El descrédito de las personas pilladas en vergonzosos saqueos no se agota en ellas mismas. Desde el momento mismo de la imputación, con prisión preventiva o no, polucionan peligrosamente su entorno y lo cuestionan incluso antes de las resoluciones judiciales. Es sintomático el daño causado por Urdangarín a la familia real, por no hablar de la institución monárquica. Díaz Ferrán pone bajo sospecha a todo el estamento empresarial del que fue aplaudido presidente hasta que sus maniobras pornofinancieras empezaron a heder. Ahora esta muy bien en la cárcel, con una fianza de 30 millones que es la adecuada al patrimonio que amasó mientras llevaba grandes empresas al crac y dejaba a miles de empleados en la calle. Muchos homólogos sufrían y sufren el trauma de aligerar costes reduciendo plantillas, para resistir la crisis sin echar el cierre ni dar finiquito a todos los trabajadores. Mientras tanto, su expresidente -no un cualquiera- iba a la quiebra fraudulenta y se acogía al buitrismo liquidador. Perfectas, pues, las fianzas fijadas a estos carroñeros si pretenden recobrar la libertad que no merecen. Y aldabonazo a los entes empresariales, que deberían someter a purga sus cuadros rectores al menor indicidio de corrupción y antes de la primera cita judicial. Nada se prejuzga aquí. Simplemente, se advierte.

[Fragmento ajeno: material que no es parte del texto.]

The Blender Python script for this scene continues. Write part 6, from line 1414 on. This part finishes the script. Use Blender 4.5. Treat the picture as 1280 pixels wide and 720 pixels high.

Estas cosas son buenas para depurar el costumbrismo trincón de este doliente país. Las purgas no son privativamente stalinistas. La derecha española las practica con más desahogo que la pseudoizquierda. Véase lo que ocurre en la Generalidad Valenciana, donde Fabra acaba de liquidar el último vestigio de la administación Camps, al igual que éste hiciera con la de Zaplana, tres barones del PP sin sombra de izquierdismo en las respectivas trayectorias. El compromiso con el humanismo social hace más atractiva la política, y es obvio que su influjo en los cuadros del poder paliaría el desdichado lugar de sus pacticantes en el ránking de las preocupaciones del pueblo. Pero en ciertos casos puede ser un lastre para la buena fama de los que mandan. Otro hubiera sido el final del felipismo con una buena purga de ministros y barones en el momento procesal oportuno. Y distinta sería la fiabilidad de los cargos de cúpula si congelaran en sus filas a todos los imputados desde el instante en que lo son.

La lucha anticorrupción iría más rápida con estas colaboraciones de parte. Y mejor ahora, cuando la motivada repulsa de los operadores jurídicos al ministro Gallardón -persona «non grata» para todos los abogados, amén de otras «condecoraciones» otorgadas por jueces y fiscales- hace declinar los respetos del «tercer poder» al «primero», con buenas perspectivas para la reactivación de los casos Gürtel y demás tropelías de la derecha o la pseudoizquierda. Al igual que el organismo humano, las purgas purifican el organismo empresarial y el político. Ojalá sea ése el camino de la contrarreforma que viene.